If one competitor advertises on (buys) a keyword, that’s worth noting. If a second competitor (or third) also buy that same keyword, then that’s a signal that you found a good keyword.

We believe that paying for a keyword for more than one month is like voting. The advertiser makes the active choice to pay for a click on their ad from this search. When multiple competitors of your vote for the same word, you can confidently add it to your own lineup.

You can find these keywords through tools like SpyFu. By entering your own domain, the tool automatically detects your biggest paid search competitors. It shows you the exact keywords they’re buying that you don’t.

It’s worth testing. (Ads are always worth testing.) But it’s far better than flying blind. You’ve drawn on the wisdom of the crowd. People who have been there before are leaving you hints of what works and what doesn’t–whether they realize it or not.

Wisdom of the crowd

No competitor is perfect. They make bad choices. They take risks. We believe that while either competitor might dabble in a few unprofitable keywords, both competitors are going to agree on the ones that pay off in the long run.

Most of us will never have a conversation with our top competitors about which ads convert best for them and which ones were time and money wasters. Instead, we have to take signals and clues from what they don’t realize they’re telling us.

Like we mentioned above, advertising on a keyword is notable. Advertising for a long time is better. And if they continue to pay for higher ad positions on this keyword, then that keyword is probably pulling its weight in the advertiser’s campaign.

Finally, we get that people fall asleep at the wheel. They might not check their ad performance that closely. However, we feel confident that no one is going to let a weak performing keyword drain their budget for too long.

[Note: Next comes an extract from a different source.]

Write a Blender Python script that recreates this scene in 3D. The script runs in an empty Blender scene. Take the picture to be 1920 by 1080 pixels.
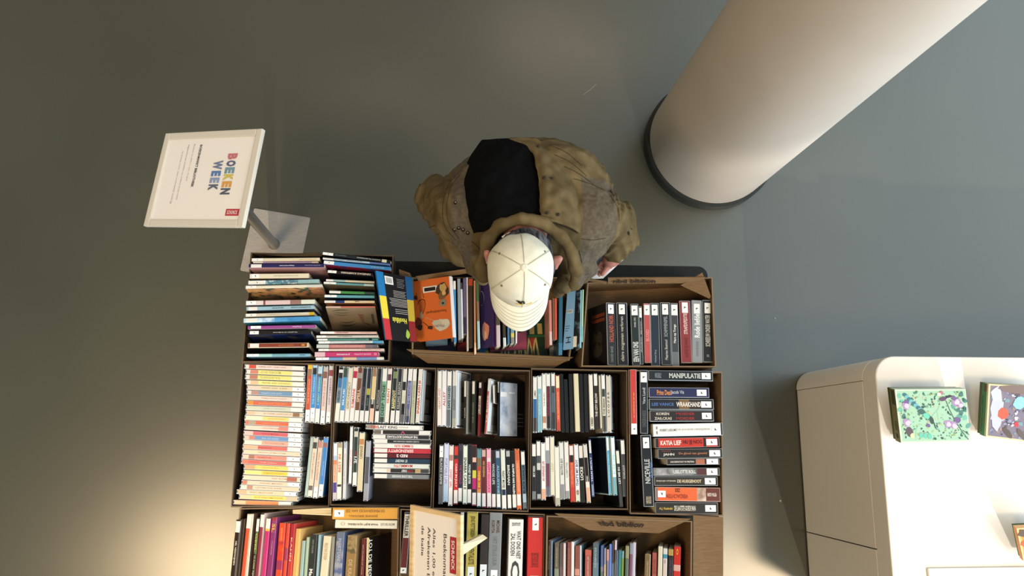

Combining those ideas means that if we can spot keywords with these signs, then we can guess these convert well:

  • They advertise month after month on this keyword.
  • Their high ad position means that they pay well for the click
  • They test their messaging to make the most of a strong keyword

Learn your competitor’s best ad copy

We also see in historical data that a domain’s best ad copy tends to spring up across its top keywords. The domain spreads it most dominant message in a way that we can’t ignore. You can see what’s working best for them and adapt similar messaging in your own marketing.

In SpyFu’s Ad History tool, you can track where the same ad copy pops up on different keywords.

We know that Google lends a hand here, too. It tends to show the ad that gets the highest clicks. This makes the best-performing ad copy rise to the top. So now you’ve got your competitor’s favorite keywords and its best ad copy revealed for your research–no matter how they try to hide it.

Tracking changes

Tools can also help you track changes in your competitor campaigns. It helps you to watch their rankings — paying attention to ups and downs.

Learn more about this important part of competitor research. What starts as a curiosity for some people turns into an all-out advantage. Turn your competitors into your own testing machine. You can learn from their ads, their copy, and their content.